Six Years of Hard Work Down The Drain: A Funeral To Neopets

Neopets is a relic of early-2000s internet, a once-popular site whose heyday has since come and gone. The site is a shell of its formal self: beloved staff members are gone, weekly puzzles have been on hiatus for years. Advertisements pepper every aspect of the site in a last-ditch attempt to suck as much money as possible from its former glory.

I have had my current Neopets account for almost seven years, but have been playing much longer- a previous account I used for several years was frozen. I have participated in multiple site-wide events, I have meticulously customized each of my Neopets, I have submitted comics to the weekly newspaper. I also have spent hundreds of hours playing minigames, with which you can earn Neopoints, the game’s form of currency, amassing over 2 million Neopoints over the course of all these years. There are many reasons for hoarding so much money: saving for an expensive item, for example, or simply for the satisfaction of having it.

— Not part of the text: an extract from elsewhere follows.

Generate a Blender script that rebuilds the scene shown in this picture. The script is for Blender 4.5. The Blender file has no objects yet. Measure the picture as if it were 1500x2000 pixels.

The economies of online communities operate in surprisingly complex ways and have actually been the subject of several academic studies. In the case of Neopets, money can be made by playing games, but the money isn’t being ‘taken’ from somewhere else. So money is constantly and easily being generated without being spent or destroyed; the amount of money circulating is almost always rising. Because of this, constant inflation is a problem Neopets (and many online economies) face. Neopets has implemented several features in an attempt to curb inflation, for example an extremely expensive wheel that almost never gives a return on investment (so proportionally it removes more value than it puts back into the economy). There are also options like donating money and literally throwing it down a well.

For my project, I have elected to throw away all of my accumulated wealth as quickly and senselessly as possible, removing myself from the Neopian economy and signifying a rejection of the game and its market. Arguably a project seven years in the making, I destroy a significant amount of invested time and effort (as well as emotional investment) in a matter of minutes- with no apparent gain in the process.